Russia has warned the West saying it was playing with fire by considering allowing Ukraine to strike deep into Russia with Western missiles and cautioned the United States on Tuesday that World War Three would not be confined to Europe.
Ukraine attacked Russia's western Kursk region on August 6 and has carved out a slice of territory in the biggest foreign attack on Russia since World War Two. President Vladimir Putin said there would be a worthy response from Russia to the attack.
Sergei Lavrov, who has served as Putin's foreign minister for more than 20 years, said that the West was seeking to escalate the Ukraine war and was "asking for trouble" by considering Ukrainian requests to halt a ban on using foreign-supplied weapons in deep parts of Russia.

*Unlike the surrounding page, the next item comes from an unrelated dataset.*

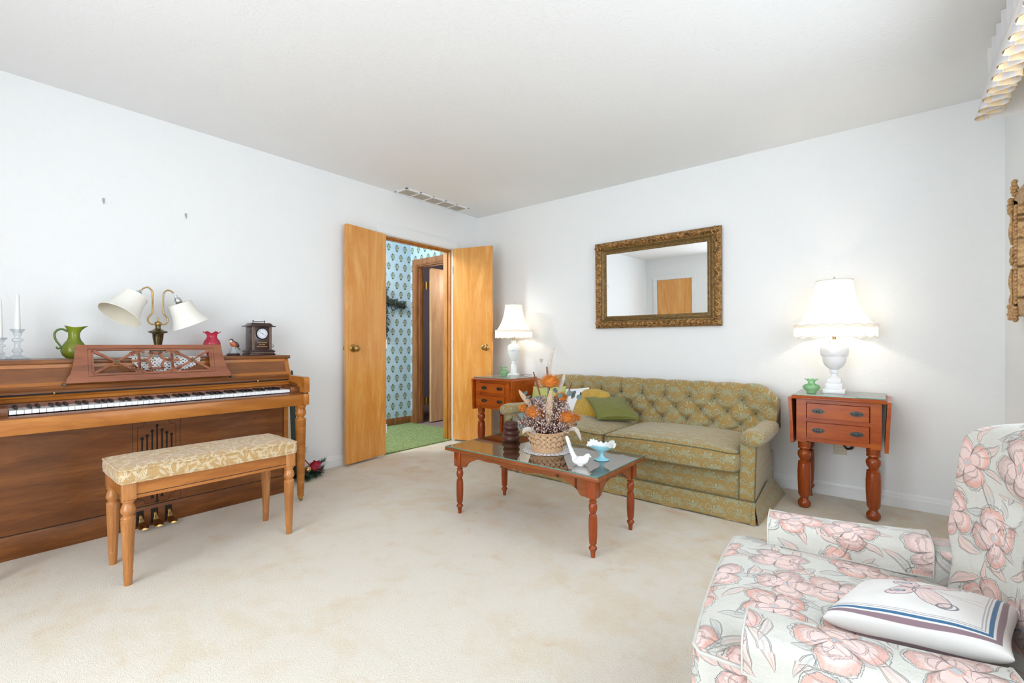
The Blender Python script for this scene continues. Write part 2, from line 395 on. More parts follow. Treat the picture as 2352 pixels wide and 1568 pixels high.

Since invading Ukraine in 2022, Putin has repeatedly warned of the risk of a much larger war involving the world's biggest nuclear powers, though he has said Russia does not want a conflict with the U.S.-led NATO alliance.
"We are now confirming once again that playing with fire - and they are like small children playing with matches - is a very dangerous thing for grown-up uncles and aunts who are entrusted with nuclear weapons in one or another Western country," Lavrov told reporters in Moscow.
"Americans unequivocally associate conversations about the Third World War as something that, God forbid, if it happens, will affect Europe exclusively," Lavrov said.
Lavrov added that Russia was "clarifying" its nuclear doctrine.
Russia's 2020 nuclear doctrine says the president can use a nuclear weapon "when the very existence of the state is put under threat".
Ukrainian President Volodymyr Zelenskiy said earlier this month that the assault on Russia's Kursk region showed that Kremlin threats of retaliation or nuclear war were a bluff.
Zelenskiy said Ukraine, because of the restrictions imposed by allies, could not use the weapons at its disposal to hit some Russian military targets. He urged allies to be bolder in their decisions about how to help Kyiv in the war.